→ EXERCISE DETAILS
Beginning with the first line of the data below, reproduce every line unchanged, ending with the line that holds "R = math.radians".

[Begin DATA BLOCK]

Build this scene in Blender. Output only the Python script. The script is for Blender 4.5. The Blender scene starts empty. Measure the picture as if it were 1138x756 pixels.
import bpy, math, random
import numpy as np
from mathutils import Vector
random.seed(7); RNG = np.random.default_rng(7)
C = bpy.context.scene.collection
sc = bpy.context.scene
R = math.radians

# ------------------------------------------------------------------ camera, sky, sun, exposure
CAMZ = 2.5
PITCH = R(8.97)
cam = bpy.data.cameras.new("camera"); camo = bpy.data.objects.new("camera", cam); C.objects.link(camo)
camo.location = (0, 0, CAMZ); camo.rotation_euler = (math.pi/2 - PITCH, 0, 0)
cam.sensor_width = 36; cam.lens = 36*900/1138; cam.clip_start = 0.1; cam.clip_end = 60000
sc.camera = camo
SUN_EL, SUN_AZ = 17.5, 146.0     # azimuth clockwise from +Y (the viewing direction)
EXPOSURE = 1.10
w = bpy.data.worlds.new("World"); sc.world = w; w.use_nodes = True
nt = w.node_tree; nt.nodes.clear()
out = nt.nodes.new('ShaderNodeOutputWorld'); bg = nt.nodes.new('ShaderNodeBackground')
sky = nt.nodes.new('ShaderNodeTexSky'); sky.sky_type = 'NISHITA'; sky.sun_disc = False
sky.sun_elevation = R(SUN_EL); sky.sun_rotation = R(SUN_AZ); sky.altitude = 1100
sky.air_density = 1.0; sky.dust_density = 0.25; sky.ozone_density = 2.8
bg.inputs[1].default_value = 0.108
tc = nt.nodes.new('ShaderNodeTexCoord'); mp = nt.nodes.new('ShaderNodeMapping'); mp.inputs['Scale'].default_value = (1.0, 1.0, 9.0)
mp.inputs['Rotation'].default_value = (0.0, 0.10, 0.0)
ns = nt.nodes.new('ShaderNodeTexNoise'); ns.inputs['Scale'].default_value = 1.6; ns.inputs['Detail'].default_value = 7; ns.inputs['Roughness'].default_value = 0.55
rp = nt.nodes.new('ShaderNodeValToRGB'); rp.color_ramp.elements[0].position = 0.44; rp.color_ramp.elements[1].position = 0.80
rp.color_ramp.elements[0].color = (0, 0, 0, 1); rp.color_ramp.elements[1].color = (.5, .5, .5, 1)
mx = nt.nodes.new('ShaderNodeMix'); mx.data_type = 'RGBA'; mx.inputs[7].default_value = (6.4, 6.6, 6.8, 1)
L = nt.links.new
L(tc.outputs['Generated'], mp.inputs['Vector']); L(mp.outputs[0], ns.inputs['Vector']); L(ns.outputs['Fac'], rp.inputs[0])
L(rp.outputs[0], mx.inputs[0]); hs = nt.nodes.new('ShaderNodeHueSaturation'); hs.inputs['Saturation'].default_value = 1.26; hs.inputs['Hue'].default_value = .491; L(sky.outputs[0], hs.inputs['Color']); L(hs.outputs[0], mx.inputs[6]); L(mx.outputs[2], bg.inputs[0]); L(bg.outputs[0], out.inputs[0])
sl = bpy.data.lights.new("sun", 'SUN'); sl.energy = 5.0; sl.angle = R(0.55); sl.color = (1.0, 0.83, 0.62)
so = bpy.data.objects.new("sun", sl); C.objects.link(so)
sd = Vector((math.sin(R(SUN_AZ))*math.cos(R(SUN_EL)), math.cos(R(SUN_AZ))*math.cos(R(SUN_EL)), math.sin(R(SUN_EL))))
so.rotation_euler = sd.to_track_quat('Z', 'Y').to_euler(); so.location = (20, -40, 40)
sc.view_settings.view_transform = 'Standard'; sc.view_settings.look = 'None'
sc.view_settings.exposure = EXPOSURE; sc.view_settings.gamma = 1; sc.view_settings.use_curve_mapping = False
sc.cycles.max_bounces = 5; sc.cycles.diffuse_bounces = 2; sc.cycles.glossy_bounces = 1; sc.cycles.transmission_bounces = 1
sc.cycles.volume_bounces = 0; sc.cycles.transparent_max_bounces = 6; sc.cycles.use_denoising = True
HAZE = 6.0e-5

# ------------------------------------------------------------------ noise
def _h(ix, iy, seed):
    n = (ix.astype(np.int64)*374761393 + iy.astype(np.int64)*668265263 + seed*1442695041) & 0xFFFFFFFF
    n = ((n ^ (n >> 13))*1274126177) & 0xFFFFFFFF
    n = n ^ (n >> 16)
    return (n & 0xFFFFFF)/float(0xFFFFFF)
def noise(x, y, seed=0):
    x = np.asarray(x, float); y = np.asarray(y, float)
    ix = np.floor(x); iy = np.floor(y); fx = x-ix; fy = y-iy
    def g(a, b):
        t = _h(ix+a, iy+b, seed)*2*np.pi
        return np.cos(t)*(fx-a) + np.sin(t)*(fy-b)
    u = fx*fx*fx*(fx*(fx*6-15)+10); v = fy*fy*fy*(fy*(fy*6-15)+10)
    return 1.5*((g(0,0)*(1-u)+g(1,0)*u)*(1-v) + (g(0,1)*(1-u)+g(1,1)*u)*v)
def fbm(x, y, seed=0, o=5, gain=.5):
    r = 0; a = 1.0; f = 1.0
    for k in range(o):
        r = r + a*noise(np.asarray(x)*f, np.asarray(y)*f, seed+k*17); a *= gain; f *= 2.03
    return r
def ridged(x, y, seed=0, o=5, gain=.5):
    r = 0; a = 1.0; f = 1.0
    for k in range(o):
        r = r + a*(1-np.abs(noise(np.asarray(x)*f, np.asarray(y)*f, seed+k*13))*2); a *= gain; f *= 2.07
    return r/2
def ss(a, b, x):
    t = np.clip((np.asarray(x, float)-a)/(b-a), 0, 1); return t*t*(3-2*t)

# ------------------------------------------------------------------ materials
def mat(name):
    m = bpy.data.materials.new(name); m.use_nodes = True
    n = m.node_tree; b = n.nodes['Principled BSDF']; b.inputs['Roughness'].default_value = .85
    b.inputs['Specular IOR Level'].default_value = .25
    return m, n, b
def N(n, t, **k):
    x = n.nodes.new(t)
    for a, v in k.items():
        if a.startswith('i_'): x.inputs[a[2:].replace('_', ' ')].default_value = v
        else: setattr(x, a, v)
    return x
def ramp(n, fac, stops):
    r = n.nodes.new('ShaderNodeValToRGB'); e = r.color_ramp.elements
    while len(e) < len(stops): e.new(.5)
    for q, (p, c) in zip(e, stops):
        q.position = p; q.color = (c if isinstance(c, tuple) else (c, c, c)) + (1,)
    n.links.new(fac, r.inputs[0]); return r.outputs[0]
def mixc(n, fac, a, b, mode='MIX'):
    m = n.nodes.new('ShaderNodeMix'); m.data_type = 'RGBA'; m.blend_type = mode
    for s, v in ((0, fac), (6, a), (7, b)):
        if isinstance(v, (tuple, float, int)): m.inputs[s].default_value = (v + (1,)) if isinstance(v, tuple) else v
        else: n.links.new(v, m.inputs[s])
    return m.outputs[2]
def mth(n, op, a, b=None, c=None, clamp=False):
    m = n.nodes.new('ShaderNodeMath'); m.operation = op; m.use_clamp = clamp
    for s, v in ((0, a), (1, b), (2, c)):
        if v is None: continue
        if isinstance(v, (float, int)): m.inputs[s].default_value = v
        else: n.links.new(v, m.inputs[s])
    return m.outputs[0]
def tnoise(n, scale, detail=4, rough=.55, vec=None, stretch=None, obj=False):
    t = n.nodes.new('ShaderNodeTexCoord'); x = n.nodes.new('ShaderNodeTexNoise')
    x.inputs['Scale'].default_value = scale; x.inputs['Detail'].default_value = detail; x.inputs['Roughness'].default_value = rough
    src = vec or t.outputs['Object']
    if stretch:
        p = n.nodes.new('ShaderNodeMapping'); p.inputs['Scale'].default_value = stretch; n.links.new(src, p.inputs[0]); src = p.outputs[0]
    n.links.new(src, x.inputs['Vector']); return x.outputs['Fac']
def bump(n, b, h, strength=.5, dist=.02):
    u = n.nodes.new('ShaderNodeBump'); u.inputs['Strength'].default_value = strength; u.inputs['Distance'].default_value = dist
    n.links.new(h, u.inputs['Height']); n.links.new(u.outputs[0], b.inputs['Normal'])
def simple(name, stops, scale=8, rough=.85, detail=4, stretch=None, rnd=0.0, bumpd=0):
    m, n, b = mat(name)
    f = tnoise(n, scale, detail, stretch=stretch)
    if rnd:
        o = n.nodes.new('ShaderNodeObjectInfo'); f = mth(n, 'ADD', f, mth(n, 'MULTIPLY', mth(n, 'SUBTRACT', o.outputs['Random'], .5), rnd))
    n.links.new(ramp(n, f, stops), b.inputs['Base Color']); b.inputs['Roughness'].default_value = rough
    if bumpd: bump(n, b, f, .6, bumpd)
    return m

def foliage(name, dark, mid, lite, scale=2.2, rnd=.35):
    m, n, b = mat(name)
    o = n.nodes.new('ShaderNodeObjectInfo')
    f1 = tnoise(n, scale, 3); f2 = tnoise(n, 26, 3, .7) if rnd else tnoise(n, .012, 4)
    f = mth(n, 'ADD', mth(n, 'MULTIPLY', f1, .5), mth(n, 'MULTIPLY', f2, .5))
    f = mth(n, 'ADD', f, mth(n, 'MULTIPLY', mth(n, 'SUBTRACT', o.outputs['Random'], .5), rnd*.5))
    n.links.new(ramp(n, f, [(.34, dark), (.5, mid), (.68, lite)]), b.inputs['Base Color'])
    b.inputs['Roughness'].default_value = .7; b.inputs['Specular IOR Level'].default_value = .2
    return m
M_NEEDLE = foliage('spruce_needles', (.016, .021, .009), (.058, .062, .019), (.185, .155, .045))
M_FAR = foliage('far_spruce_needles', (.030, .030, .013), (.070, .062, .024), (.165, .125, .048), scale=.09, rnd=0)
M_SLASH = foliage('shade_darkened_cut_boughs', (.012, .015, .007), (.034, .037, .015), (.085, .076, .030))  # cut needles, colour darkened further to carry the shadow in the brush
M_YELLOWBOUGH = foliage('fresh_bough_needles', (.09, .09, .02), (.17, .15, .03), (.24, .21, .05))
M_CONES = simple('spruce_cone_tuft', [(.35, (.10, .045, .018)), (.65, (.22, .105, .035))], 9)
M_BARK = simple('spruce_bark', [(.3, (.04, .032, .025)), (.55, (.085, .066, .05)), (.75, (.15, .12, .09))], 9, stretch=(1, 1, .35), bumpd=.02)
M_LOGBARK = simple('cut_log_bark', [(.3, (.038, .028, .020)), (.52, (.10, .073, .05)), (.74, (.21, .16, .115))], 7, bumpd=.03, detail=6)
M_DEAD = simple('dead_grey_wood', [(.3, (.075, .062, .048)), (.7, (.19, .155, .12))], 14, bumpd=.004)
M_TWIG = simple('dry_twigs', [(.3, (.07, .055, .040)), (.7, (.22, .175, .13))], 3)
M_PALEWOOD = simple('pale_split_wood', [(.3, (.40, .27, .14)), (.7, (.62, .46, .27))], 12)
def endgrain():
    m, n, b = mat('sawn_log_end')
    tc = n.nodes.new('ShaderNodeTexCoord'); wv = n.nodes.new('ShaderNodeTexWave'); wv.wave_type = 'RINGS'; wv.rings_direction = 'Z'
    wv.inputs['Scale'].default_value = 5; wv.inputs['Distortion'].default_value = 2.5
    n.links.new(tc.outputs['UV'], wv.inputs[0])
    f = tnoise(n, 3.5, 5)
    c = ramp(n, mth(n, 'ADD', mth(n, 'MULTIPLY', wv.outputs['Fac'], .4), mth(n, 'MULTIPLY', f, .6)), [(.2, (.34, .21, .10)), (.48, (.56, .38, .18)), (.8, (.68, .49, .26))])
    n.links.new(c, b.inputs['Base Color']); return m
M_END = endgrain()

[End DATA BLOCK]

→ OUTPUT FOR THIS EXERCISE
Build this scene in Blender. Output only the Python script. The script is for Blender 4.5. The Blender scene starts empty. Measure the picture as if it were 1138x756 pixels.
import bpy, math, random
import numpy as np
from mathutils import Vector
random.seed(7); RNG = np.random.default_rng(7)
C = bpy.context.scene.collection
sc = bpy.context.scene
R = math.radians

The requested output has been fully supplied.